▶ [Your objective]
Read the lines below. Copy out any that hold the string "wide".

^^^^

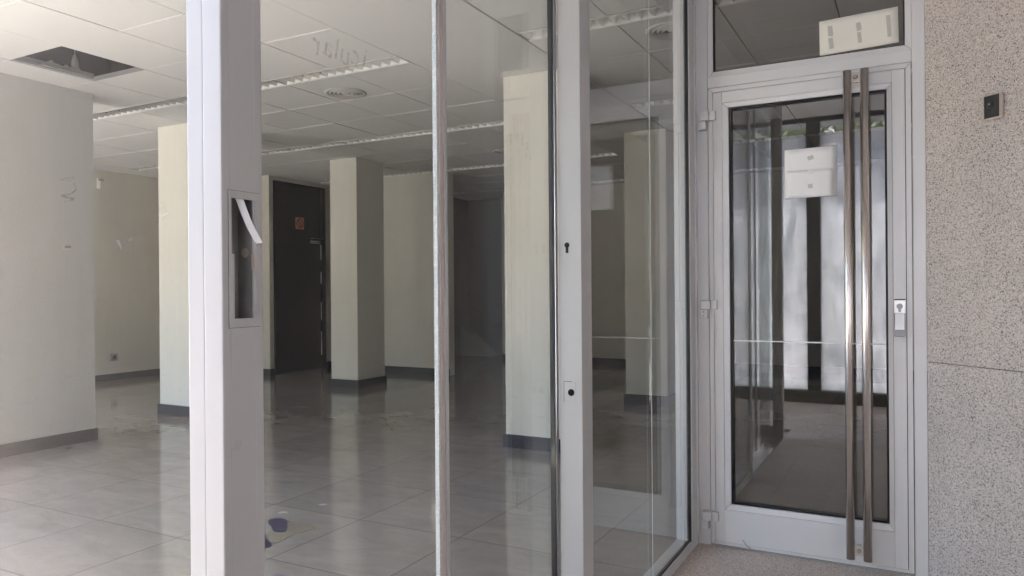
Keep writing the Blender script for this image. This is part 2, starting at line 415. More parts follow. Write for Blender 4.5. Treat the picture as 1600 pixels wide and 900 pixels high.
wall('passage_wall', 'dark side wall of the unlit passage', -5.86, -5.7, 10.81, 11.31, 'dark_wall')
wall('passage_screen', 'dark rear side of the passage behind the cream partition', -7.64, -6.9, 8.9, 11.3, 'dark_wall')
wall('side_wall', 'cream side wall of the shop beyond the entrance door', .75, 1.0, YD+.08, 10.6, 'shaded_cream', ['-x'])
# low sloping stair side
MB().prism([(-7.45, 0), (-6.30, 0), (-7.45, .95)], 'y', 11.0, 11.3).build('stair_side', simple('stair_paint', (.30, .28, .25), .8))
tag(bpy.data.objects['stair_side'], 'low sloping stair side in the dark passage', 'stairs')

def column(label, x0, x1, y0, y1, m='cream'):
    t = thing('column', label, 'column', ((x0+x1)/2, (y0+y1)/2, 0), 'columns standing in the shop')
    MB().box(x0, x1, y0, y1, 0, CZ-.001, .004).build('shaft', m, t)
    e = .016
    MB().box(x0-e, x1+e, y0-e, y0-.0005, 0, .095, .002).box(x1+.0005, x1+e, y0, y1+e, 0, .095, .002).box(x0-e, x0-.0005, y0, y1+e, 0, .095, .002).build('skirting', 'skirt', t)
    return t
column('bright cream column right of the pale partition, partly hidden by the nearest aluminium post', -6.29, -5.85, 4.66, 5.16)
column('free-standing cream column in front of the black door', -6.14, -5.735, 6.87, 7.38)
column('wide cream column behind the post with the keyhole', -2.63, -2.17, 4.81, 5.30)
column('cream column seen through the side glazing beside the entrance door', -2.53, -2.10, 7.15, 7.6)

# ------------------------------------------------------------------ black door
t = thing('black_door', 'tall black door with a small orange prohibition sign and lever handle', 'door', (-7.65, 7.9, 0))
MB().box(-7.655, -7.635, 7.46, 8.33, .006, 2.63, .003).build('leaf', 'black_door', t)
MB().box(-7.656, -7.63, 7.43, 7.457, 0, 2.66).box(-7.656, -7.63, 8.345, 8.43, 0, 2.66).box(-7.656, -7.63, 7.457, 8.345, 2.632, 2.66).build('door_frame', 'black_door', t)
gb = MB()
for z0, z1 in ((.2, .55), (.72, .98), (1.25, 1.42), (1.6, 1.82)): gb.box(-7.652, -7.634, 8.333, 8.342, z0, z1)
gb.build('gap_light_strip', 'white_plastic', t)  # white dashes stand in for light through the door-edge gap
h = MB().box(-7.634, -7.629, 8.12, 8.30, 1.83, 1.875, .002).build('handle_plate', 'alu_in', t)
MB().cyl((-7.63, 8.22, 1.85), (-7.58, 8.22, 1.85), .011).box(-7.59, -7.575, 8.05, 8.23, 1.84, 1.862, .004).build('handle', 'chrome', h)
MB().box(-7.634, -7.61, 8.1, 8.43, 1.90, 1.912, .002).build('latch_bar', 'chrome', h)
p = onX(468.5, 349, -7.63)
sg = MB().box(-7.634, -7.631, p.y-.082, p.y+.082, p.z-.082, p.z+.082).build('sign', 'orange', t)
b = MB()
for i in range(28):
    a0, a1 = 2*math.pi*i/28, 2*math.pi*(i+1)/28
    P = lambda a, r: (-7.6295, p.y+r*math.cos(a), p.z+r*math.sin(a))
    b.quad(P(a0, .048), P(a0, .068), P(a1, .068), P(a1, .048))
b.quad(P(R(140), .055), P(R(125), .055), P(R(-40), .055), P(R(-55), .055))
b.box(-7.6298, -7.6292, p.y-.008, p.y+.01, p.z-.04, p.z+.01).box(-7.6298, -7.6292, p.y-.006, p.y+.012, p.z+.015, p.z+.035).box(-7.6298, -7.6292, p.y-.03, p.y+.022, p.z-.012, p.z-.002)
b.build('pictogram', 'black', sg)

# ------------------------------------------------------------------ small wall fittings
p = onX(178, 558, -9.15)
t = thing('wall_socket', 'small grey wall socket low on the far shaded wall', 'socket', p)
s1 = MB().box(-9.1495, -9.138, p.y-.045, p.y+.045, p.z-.045, p.z+.045, .004).build('cover_plate', 'grey_metal', t)
MB().cyl((-9.1375, p.y, p.z), (-9.134, p.y, p.z), .025, 20).build('outlet', 'black', s1)
p = onX(153.5, 286, -9.15)
t = thing('wall_bracket', 'small white bracket plate high on the far shaded wall', 'bracket', p)
MB().box(-9.1495, -9.135, p.y-.02, p.y+.02, p.z-.07, p.z+.06, .003).build('plate', 'white_plastic', t)
MB().cyl((-9.134, p.y, p.z+.045), (-9.08, p.y+.02, p.z+.03), .012).build('stub', 'grey_metal', t)
p = onX(105, 386, -5.66)
t = thing('blank_socket', 'small pale back box on the near pale partition', 'socket', p)
MB().box(-5.6595, -5.652, p.y-.035, p.y+.035, p.z-.018, p.z+.018, .003).build('cover', 'white_wall', t)
MB().box(-5.6515, -5.650, p.y-.022, p.y+.022, p.z-.008, p.z+.01).build('slot', 'grey_metal', t)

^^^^

▶ [Complete output]
Keep writing the Blender script for this image. This is part 2, starting at line 415. More parts follow. Write for Blender 4.5. Treat the picture as 1600 pixels wide and 900 pixels high.
column('wide cream column behind the post with the keyhole', -2.63, -2.17, 4.81, 5.30)